# [Given records]
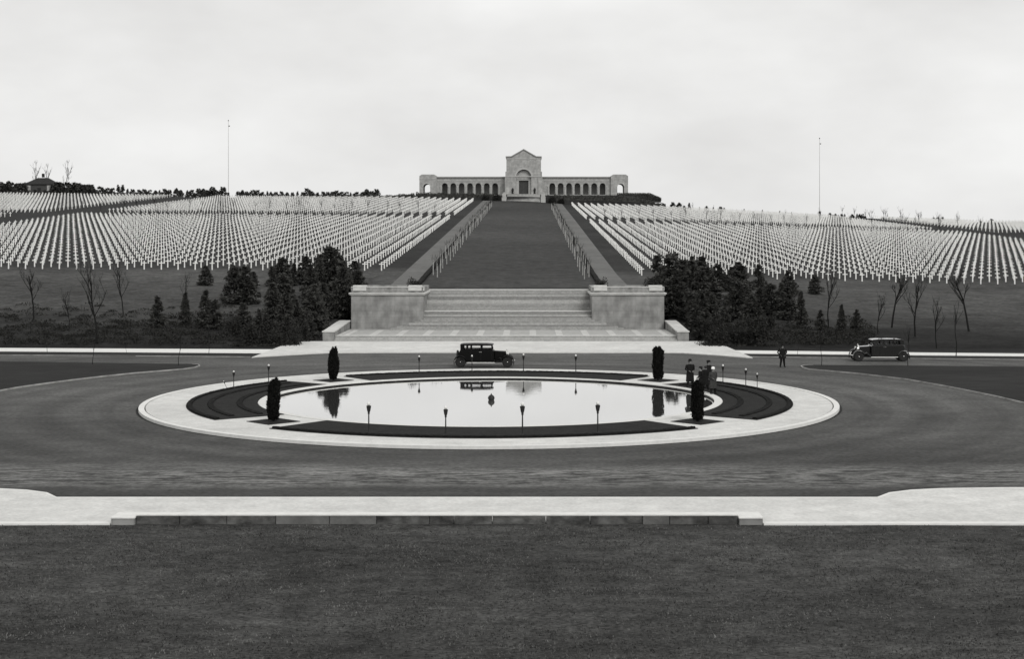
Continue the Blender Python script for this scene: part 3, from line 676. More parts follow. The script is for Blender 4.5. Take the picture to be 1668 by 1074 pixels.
for s, side in ((-1, 'left'), (1, 'right')):
    lg = empty('loggia', (CX + s * 6.87, CD + 3, CB), 0, 'pale arcade of seven round arches joined to the %s side of the chapel' % side, 'arcade', 'loggias on both sides of the chapel')
    L0 = 25.0
    outer = [(0, -.3), (s * L0, -.3), (s * L0, 6.45), (0, 6.45)]
    holes = []
    for k_ in range(7):
        cx = s * (3.6 + 3.07 * k_); holes.append(arch(cx, 1.03, .35, 3.6, 10))
    if s > 0: outer = outer; holes = [h[::-1] for h in holes]
    b = MB(); b.prism([outer] + holes, 0, .7); b.build('arcade_front', M['chapel'], lg)
    for k_ in range(8):
        cx = s * (3.6 + 3.07 * k_ - 1.535); b = MB()
        b.box(cx - .50, cx + .50, -.06, -.001, 3.4, 3.62)
        b.tube([(cx, -.06, .3), (cx, -.06, 3.41)], .22, 10); b.build('column', M['chapeltrim'], lg, smooth=True)
    b = MB(); b.box(min(0, s * L0), max(0, s * L0), 5.4, 6.1, -.3, 6.42); b.box(min(0, s * L0), max(0, s * L0), .71, 5.39, -.3, .12); b.build('rear_wall', M['shade'], lg)
    b = MB(); b.box(min(0, s * L0), max(0, s * L0), -.35, 6.4, 6.452, 6.75, bev=.05); b.box(min(0, s * L0), max(0, s * L0), .2, 5.8, 6.752, 7.0); b.build('roof', M['chapelroof'], lg)
    b = MB(); b.box(min(0, s * L0), max(0, s * L0), -.12, -.001, 5.3, 5.5); b.build('frieze', M['chapeltrim'], lg)
    b = MB(); x0, x1 = s * L0, s * (L0 + 6.3)
    cxa = s * (L0 + 3.6)
    hole = arch(cxa, 1.25, .0, 3.1, 12); outer = [(x0, -.3), (x1, -.3), (x1, 7.2), (x1 - s * .9, 7.75), (x0 + s * .9, 7.75), (x0, 7.2)]
    b.prism([outer, hole[::-1]], -.9, 6.9); b.build('end_pavilion', M['chapel'], lg)
    b = MB(); b.prism([[(cxa + 1.65 * math.cos(PI * i / 14), 3.1 + 1.65 * math.sin(PI * i / 14)) for i in range(15)] + [(cxa + 1.26 * math.cos(PI * i / 14), 3.1 + 1.26 * math.sin(PI * i / 14)) for i in range(14, -1, -1)]], -1.0, -.901)
    b.box(min(x0, x1) - .08, max(x0, x1) + .08, -1.0, -.901, 6.0, 6.2); b.build('pavilion_trim', M['chapeltrim'], lg)

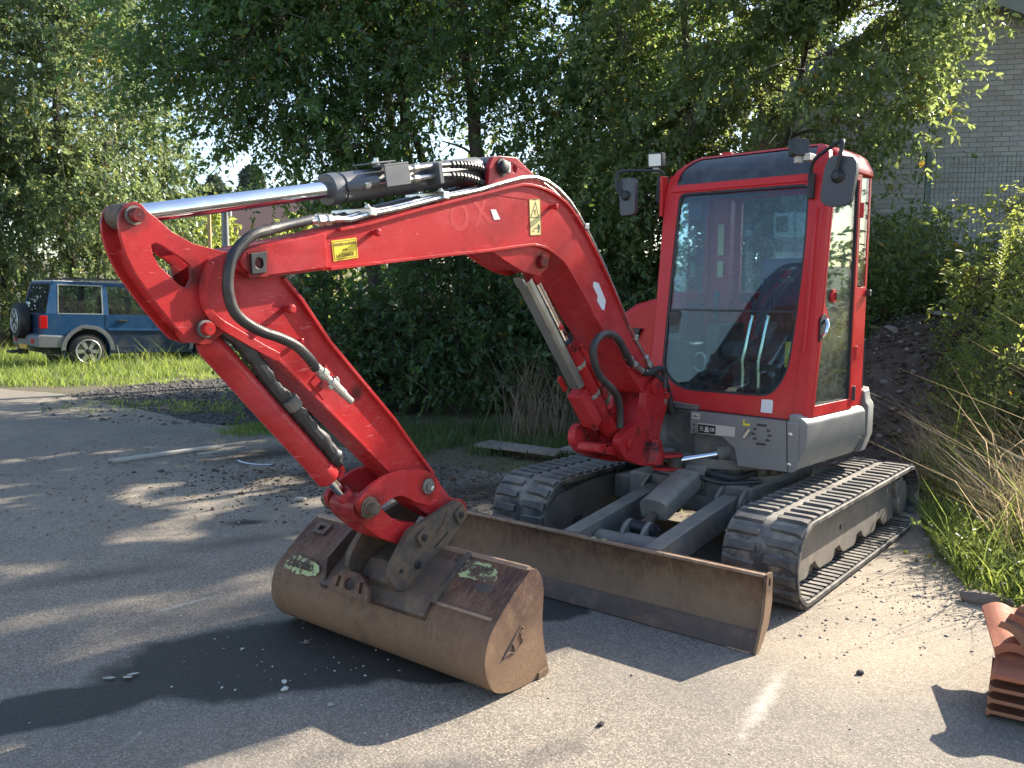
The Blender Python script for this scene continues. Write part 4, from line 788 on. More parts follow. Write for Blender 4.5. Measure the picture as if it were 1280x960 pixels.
MB().cyl(C0 + cd*.05, C0 + cd*.55, .029, 26).build('cylinder_rod', CHROME, bmc)
MB().cyl((1.841, VC-.068, 1.76), (1.841, VC+.068, 1.76), .056, 26).build('rod_eye', RED2, bmc, .004)
MB().lathe(C0 + cd*.03, C1, [(0,.04),(.08,.044),(.10,.036)], 20).build('rod_neck', RED2, bmc)
MB().cyl((.96, VC-.073, .73), (.96, VC+.073, .73), .06, 26).build('barrel_eye', RED2, bmc, .004)
for t in (.70, .93):
    MB().lathe(C0 + cd*t, C1, [(0,.054),(.001,.055),(.026,.055),(.027,.054)], 30).build('cylinder_clamp', ZINC, bmc, 0, 30)
cn = Vector((-cd.z, 0, cd.x)); cn = cn if cn.x > 0 else -cn; cv = Vector((0,1,0))
def cyl_m(t, n_, v): o = C0 + cd*t + cn*n_ + cv*v; return Matrix(((cd.x,cn.x,0,o.x),(cd.y,cn.y,1,o.y),(cd.z,cn.z,0,o.z),(0,0,0,1)))
gm = cyl_m(.0, .098, .02); gp = [(-.035,-.055),(-.032,.0),(.0,.012),(.032,.0),(.035,-.055)]
mb = MB(); G = lambda q, p, t: tuple(gm @ Vector((t, q, p)))
gout = [(-.02,-.045),(.006,-.045),(.020,-.03),(.020,.03),(.006,.045),(-.02,.045),(-.02,.041),(.003,.041),(.016,.028),(.016,-.028),(.003,-.041),(-.02,-.041)]
mb.prism(gout, .04, .79, G); gd = mb.build('rod_guard', GALV, bmc, .0015, 30)
MB().prism(rounded([(-.02,-.03),(.05,-.03),(.05,.03),(-.02,.03)], .02, 3), .0, .012, lambda p, q, t: tuple(cyl_m(.02, .115, .02) @ Vector((p, t, q)))).build('guard_tab', GALV, gd, .003)
MB().box(-.02,.24,-.03,.05,-.05,.05, cyl_m(.86,.085,.0)).build('guard_shoe', RED2, bmc, .012)
MB().box(-.10,-.0,.02,.05,-.05,-.03, cyl_m(.80,.09,.0)).build('guard_hook', RED2, bmc, .006)
MB().box(-.04,.22,-.02,.02,-.03,.03, cyl_m(.82,-.062,.02)).build('cylinder_rail', RED2, bmc, .006)
MB().box(.04,.22,-.022,.02,-.03,.03, cyl_m(.58,-.066,.01)).build('port_tube', RED2, bmc, .012)
MB().tube(smooth_path([C0+cd*1.13+cv*.05-cn*.03, C0+cd*1.10+cv*.09-cn*.05, C0+cd*1.05+cv*.10-cn*.08], 4), .022, 10).build('port_elbow', RED2, bmc)
PH = [(1.114,.845),(1.136,.958),(1.207,1.056),(1.374,1.158),(1.448,1.271),(1.435,1.343),(1.357,1.384),(1.26,1.381),(1.176,1.347),(1.087,1.275),(1.01,1.205)]
MB().tube(smooth_path([(u, VC + .13 + .03*math.sin(i/10*math.pi), z) for i, (u, z) in enumerate(PH)], 6), .021, 12).build('hydraulic_hose', HOSE, bmc)
MB().lathe((1.06,VC+.13,1.25),(.87,VC+.13,1.145),[(0,.024),(.05,.024),(.051,.018),(.10,.018),(.101,.023),(.14,.023),(.15,.018),(.21,.018)],10).build('hose_fitting', ZINC, bmc)
PH2 = [(.88,1.15),(.80,1.135),(.70,1.15),(.63,1.145),(.60,1.10),(.60,1.03)]
MB().tube(smooth_path([(u, VC + .13, z) for u, z in PH2], 5), .021, 12).build('hydraulic_hose', HOSE, post)
for v in (.105, .06, -.03):
    MB().lathe((.80,VC+v,1.232),(.70,VC+v,1.10),[(0,.012),(.001,.02),(.05,.02),(.051,.026),(.08,.026)],8).build('hose_fitting', ZINC, post)
    MB().tube(smooth_path([(.745,VC+v,1.17),(.66,VC+v+.01,1.10),(.58,VC+v+.01,1.07),(.50,VC+v,.98),(.45,VC+v,.85)], 5), .022, 10).build('hydraulic_hose', HOSE, post)
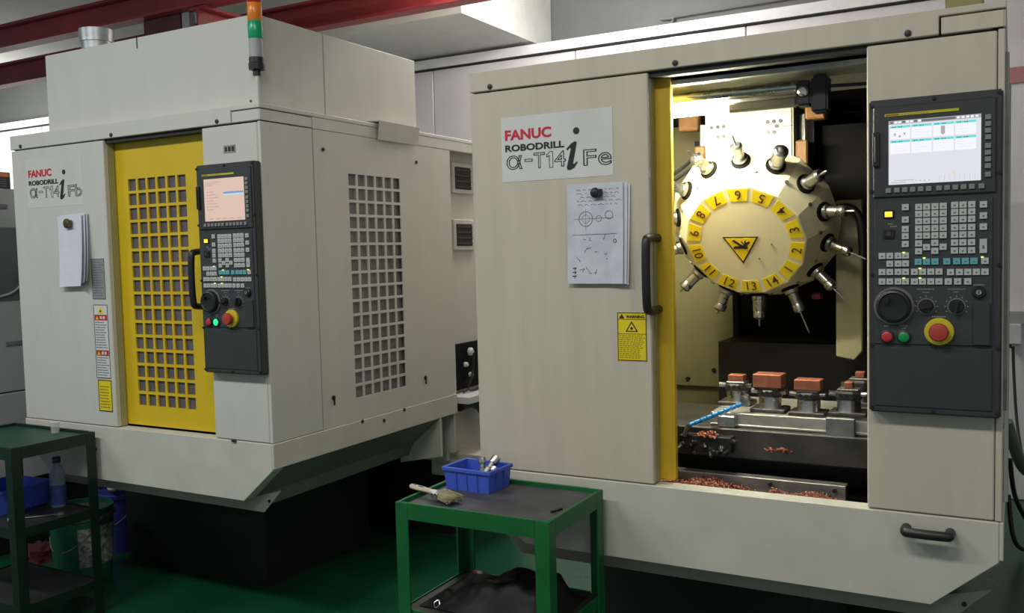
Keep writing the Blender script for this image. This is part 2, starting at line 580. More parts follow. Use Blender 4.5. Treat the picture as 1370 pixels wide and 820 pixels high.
    def keymesh(nm, m, w=kw, h=kh, mark=True):
        k = MB().box(-w / 2, w / 2, -0.0045, 0.0, -h / 2, h / 2)
        me0 = k
        if mark:
            k.box(-w * 0.16, w * 0.18, -0.0048, -0.0045, -h * 0.22, h * 0.06, 1)
        return me0.mesh(nm, [m, INKG], bevel=0.0012)
    kb = keymesh('key', KEYW)
    kt = keymesh('key', KEYT)
    ks = keymesh('soft_key', KEYS, 0.0130, 0.0125, False)
    kl = keymesh('key', KEYW, kw, 0.034)
    yk = Y0 - 0.0040
    us = [-0.1861, -0.1682, -0.1497, -0.1313]
    z = [1.5852, 1.5680, 1.5502, 1.5320, 1.5143, 1.4955, 1.4762]
    for r in range(5):
        for u in us:
            link('key', kb, cp, (u, yk, z[r]))
    for u, zz in ((us[0], z[5]), (us[0], z[6]), (us[1], 1.4858), (us[2], 1.4960), (us[2], 1.4765), (us[3], 1.4860)):
        link('key', kb, cp, (u, yk, zz))
    for r in range(7):
        for u in (-0.1061, -0.0880, -0.0692):
            link('key', kb, cp, (u, yk, z[r] + (0.0012 if r < 3 else 0)))
    for zz in (1.5850, 1.5584, 1.5319):
        link('key', kb, cp, (-0.0442, yk, zz))
    link('key', kl, cp, (-0.0440, yk, 1.4857))['label'] = 'tall key at the right of the keypad'
    for zz in (1.5861, 1.5553, 1.5321, 1.5145, 1.4950):
        link('key', kb, cp, (-0.2165, yk, zz))
    lu = (-0.2704, -0.2523, -0.2331, -0.2159)
    for u in lu:
        for zz in (1.4662, 1.4257, 1.4017):
            link('key', kb, cp, (u, yk, zz))
    for u in lu[1:]:
        link('key', kb, cp, (u, yk, 1.4464))
    for u in (-0.1955, -0.1772, -0.1585, -0.1402):
        for zz in (1.4253, 1.4012):
            link('key', kb, cp, (u, yk, zz))
    for u in (-0.1146, -0.0952, -0.0770, -0.0585, -0.0402):
        link('key', kb, cp, (u, yk, 1.4238))
    for u in (-0.1197, -0.0989, -0.0770):
        link('key', kb, cp, (u, yk, 1.4008))
    for u in (-0.1869, -0.1682, -0.1493, -0.1230, -0.1012, -0.0825, -0.0639):
        link('key', kt, cp, (u, yk, 1.4502))['label'] = 'teal key in the row under the keypad'
    link('key', kb, cp, (-0.0403, yk, 1.4500))
    led = MB().box(-0.0028, 0.0028, -0.0055, 0, -0.0016, 0.0016).mesh('indicator_light', LED)
    for u, zz in ((-0.220, 1.4735), (-0.1735, 1.4590), (-0.183, 1.4335), (-0.046, 1.4590), (-0.220, 1.4095), (-0.183, 1.4095)):
        link('indicator_light', led, cp, (u, yk, zz))
    for u in (-0.2554, -0.2356, -0.2175, -0.1995, -0.1815, -0.1635, -0.1405, -0.1226, -0.1047, -0.0868, -0.0689, -0.0484):
        link('soft_key', ks, cp, (u, Y0 - 0.006, 1.6288))
    for zz in (1.7909, 1.7751, 1.7594, 1.7438, 1.7234, 1.7076, 1.6917, 1.6758, 1.6556):
        link('soft_key', ks, cp, (-0.0351, Y0 - 0.006, zz))
    # lit power button and dark one
    MB().box(-0.268, -0.242, -0.004, 0, -0.0105, 0.0105).build('power_button', BLK, cp, bevel=0.002, loc=(0, yk, 1.570))
    MB().box(-0.2635, -0.2465, -0.0058, -0.004, -0.0065, 0.0065).build('power_light', AMBER, cp, loc=(0, yk, 1.570))
    MB().box(-0.268, -0.242, -0.006, 0, -0.0105, 0.0105).box(-0.262, -0.248, -0.008, -0.006, -0.006, 0.006, 1).build('off_button', [BLK, PANEL2], cp, bevel=0.001, loc=(0, yk, 1.521))
    # hand wheel
    w = MB().lathe([(0.047, 0), (0.047, 0.004)], n=36, axis=(0, -1, 0))
    w.lathe([(0.041, 0.004), (0.042, 0.012), (0.039, 0.020), (0.034, 0.022), (0.031, 0.019), (0.012, 0.018)], n=36, axis=(0, -1, 0), mi=1)
    w.cyl((-0.016, -0.018, 0.016), (-0.016, -0.030, 0.016), 0.007, 0.008, mi=1)
    w.build('hand_wheel', [INKG, BLK], cp, smooth=35, loc=(-0.2430, yk, 1.3403))['label'] = 'round black hand wheel'
    # two rotary selectors
    for u, ang in ((-0.1689, 15), (-0.1015, 80)):
        k = MB().lathe([(0.0205, 0), (0.0205, 0.0015)], n=24, axis=(0, -1, 0), mi=1)
        k.lathe([(0.0175, 0.0015), (0.016, 0.010), (0.015, 0.012)], n=24, axis=(0, -1, 0))
        st = len(k.v)
        k.box(-0.015, 0.015, -0.020, -0.011, -0.004, 0.004)
        k.xf(Matrix.Rotation(R(-ang), 4, 'Y'), st)
        o = k.build('selector_knob', [BLK, INKG], cp, smooth=35, loc=(u, yk, 1.3398))
        tk = MB()
        for i in range(9):
            t = R(-30 + i * 30)
            tk.box(-0.0015, 0.0015, -0.0004, 0, 0.0235, 0.0265)
            tk.xf(Matrix.Rotation(t - R(90), 4, 'Y'), len(tk.v) - 8)
        tk.build('dial_marks', mat('mark_grey', (0.25, 0.26, 0.26), 0.6), cp, loc=(u, yk, 1.3398))
    # tiny captions above the controls
    cpn = MB()
    for (u, zz, wd) in ((-0.169, 1.382, 0.042), (-0.169, 1.374, 0.016), (-0.101, 1.382, 0.040), (-0.101, 1.375, 0.014), (-0.052, 1.392, 0.026), (-0.139, 1.314, 0.034), (-0.259, 1.289, 0.014), (-0.219, 1.290, 0.022), (-0.219, 1.284, 0.014), (-0.243, 1.5395, 0.016), (-0.25, 1.546, 0.014)):
        n = max(2, int(wd / 0.004))
        for i in range(n):
            cpn.box(u - wd / 2 + i * 0.004, u - wd / 2 + i * 0.004 + 0.0028, -0.0004, 0, zz - 0.0014, zz + 0.0014)
    stuff(cpn.build('caption_print', mat('mark_grey', (0.25, 0.26, 0.26), 0.6), cp, loc=(0, yk, 0)))
    # emergency stop
    e = MB().lathe([(0.0335, 0), (0.0335, 0.008), (0.0315, 0.010)], n=32, axis=(0, -1, 0), mi=0)
    e.lathe([(0.014, 0.010), (0.014, 0.020)], n=24, axis=(0, -1, 0), mi=1)
    e.build('emergency_collar', [mat('estop_yellow', (0.62, 0.52, 0.02), 0.45), DRED], cp, smooth=35, loc=(-0.1393, yk, 1.2774))['label'] = 'yellow collar of the emergency stop'
    MB().lathe([(0.013, 0.012), (0.022, 0.020), (0.0225, 0.027), (0.020, 0.032), (0.012, 0.034)], n=32, axis=(0, -1, 0)).build('emergency_button', DRED, cp, smooth=35, loc=(-0.1393, yk, 1.2774))['label'] = 'red mushroom emergency button'
    # start and stop buttons
    for u, m, lb in ((-0.2588, RED if which == 'R' else RED, 'red push button'), (-0.2195, GRN if which == 'R' else GLIT, 'green push button')):
        MB().lathe([(0.0165, 0), (0.0165, 0.006), (0.0135, 0.0075)], n=24, axis=(0, -1, 0), mi=0).build('button_ring', BLK, cp, smooth=35, loc=(u, yk, 1.2624))
        MB().lathe([(0.0125, 0.0), (0.0125, 0.008), (0.009, 0.010)], n=24, axis=(0, -1, 0)).build('push_button', m, cp, smooth=35, loc=(u, yk, 1.2624))['label'] = lb
    # key switch
    MB().lathe([(0.015, 0), (0.015, 0.007), (0.012, 0.010)], n=24, axis=(0, -1, 0)).lathe([(0.0065, 0.010), (0.006, 0.013)], n=16, axis=(0, -1, 0), mi=1).box(-0.0012, 0.0012, -0.0136, -0.013, -0.004, 0.004, 2).build('key_switch', [BLK, STEEL, INK], cp, smooth=35, loc=(-0.0529, yk, 1.3745))
    MB().box(-0.066, -0.028, -0.006, 0, -0.052, 0.052).build('socket_cover', PANEL, cp, bevel=0.0025, loc=(0, yk, 1.297))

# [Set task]
Return each line where "scene" shows up.

# [Answer to the task]
Continue the Blender Python script for this scene: part 3, from line 676. More parts follow. The script is for Blender 4.5. Take the picture to be 1668 by 1074 pixels.
The Blender Python script for this scene continues. Write part 4, from line 788 on. More parts follow. Write for Blender 4.5. Measure the picture as if it were 1280x960 pixels.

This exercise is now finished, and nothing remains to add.